中央の勝負では、高さと強さで勝る長野に分があった。
たとえば、56分の守備は象徴的だ。ペナルティエリア左手前からINACの鮫島が上げたクロスに、ファーサイドから高瀬が走り込んだ場面。この時、センターバックの坂本は早い段階でファーサイドにポジションを取り、難なくクリアしている。両サイドバックの攻撃参加も含めたINACのホットラインをスカウティングし、対策していたのだ。
こういった、綿密な準備やマッチアップの仕掛けが、長野の堅守を支えていた。しかし、なによりも大きかったのは、ピッチに立つ全員が最後まで集中を切らさずにハードワークし続けたこと。それは、シンプルだけれど一番難しいことだろう。
【新たな攻撃のアクセントに】
ゴールはセットプレーからの1点にとどまったが、流れの中からシュートまでいくシーンもあった。これまでは攻撃の負担が2トップの中野に集中し、狙われやすい状況だったが、この試合は、FWで起用された齊藤が中央で攻撃の起点になり、中野の負担を分散させた。

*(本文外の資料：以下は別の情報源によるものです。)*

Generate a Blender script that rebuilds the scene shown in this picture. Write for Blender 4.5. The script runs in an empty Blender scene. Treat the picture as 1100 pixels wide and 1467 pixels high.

加えて、今後、攻撃のパターンを増やす存在として期待したいのが、今シーズンから加入した右サイドハーフの中村だ。
中村は、ボールを持ったら「まずは仕掛ける」という狙いがはっきりしている。それは、長野に加入してから意識が変わった部分だという。
「監督からも選手からも、サイドで持った時は仕掛けてほしいと求められているので、1対1だったら絶対に仕掛けます。自分の特徴をわかってもらえているのは嬉しいですね。背負ってプレーするのは得意じゃないので、まずは前を向くことを意識しています」(中村)
まだ、中村がチームの中で定位置を掴むには至っていないが、そのドリブルがどのように進化していくのかが、楽しみだ。
【次は因縁の千葉戦】
長野は今週末、6月3日(日)にアウェーのフクダ電子アリーナでジェフユナイテッド市原・千葉レディース(千葉)と対戦する。長野は千葉と相性が悪い。リーグ戦、カップ戦、皇后杯合わせて直近の2年間で7回対戦し、なんと全敗。長野が1部に昇格して以来、唯一勝っていないチームだ。
「前半の最終戦になるので、ここで勝ち点3を積み上げれば、前半戦を勝ち点『16』で折り返せます。(シーズンの)最後に勝ち点『30』を取れれば、なんとか3位に滑り込めるという計算ですので。夢にまで出てくるぐらい、毎日、ジェフの試合を見てから寝ようと思います」(本田監督)
千葉に対し、3年目の初勝利なるか。
現在5位の長野と6位の千葉の勝ち点差はわずかに「1」。INAC(首位)とベレーザ(2位)の首位決戦同様、この試合もまた、見逃せない一戦になる。